There is no problem with having a few extra tiles to swap too for whatever reason. You always want a few extra tiles developed.

But quite often, I see newer players who have 16 tiles in their capitol improved and it can only grow to size 6. Not only that, they have 3 workers busy improving those last couple.

Heck, this can even be taken a step further. I rarely build roads to my health resources early. That corn 2 tiles from the Cap just doesnt need a road until I need the health. I often wont hook up that 2nd Ivory or Gold either. Sure, I develop the tile, but no road, so no AIs can come demanding them. Workers are precious early in the game. Wasted turns on unnecessary roads or improvements you wont use until State Property have no place in the early game on Emperor+.

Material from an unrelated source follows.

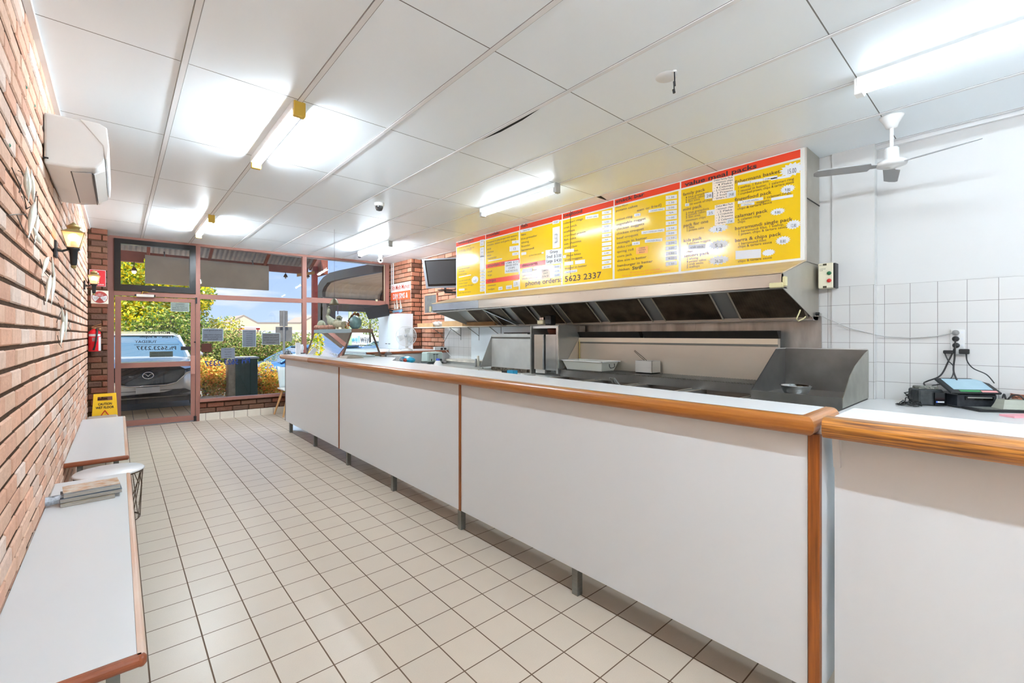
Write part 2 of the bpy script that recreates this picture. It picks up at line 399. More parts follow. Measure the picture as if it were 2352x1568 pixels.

EDIT: One other thing gcm, you asked about getting Temples and Monasteries up ASAP when the AP is built, that is because no matter who builds it, all buildings in that religion get +2 hammers, for all players.
 
Unless you have a special sea-based UB or if there's a food resource it's usually wasteful to settle adjacent to the ocean. Coast and Ocean tiles are average at best even with a lighthouse.

- unless you built the great lighthouse

Or if you're Willem. Or if it's Continents and most of your mid-game battles will be at sea. (ONE ship producer is optimal? Are you sure...?)
 
Flight is much more gimped by parity than infantry arty or even just industrialism. So much fighter interception...and that definitely favors the defender, not the attacker.

Techer AIs are beelining Artillery (antitanks can intercept--DID on me last night, much to my chagrin) and Rocketry, so even if they lack flight they can make air attacks expensive. Not to mention destroyers parked in a coastal city with the built-in "Ship SAM" technique. One way to adapt to it is to rebase damaged air units away from the front and swap in fresh ones, to keep bombardment at a maximum.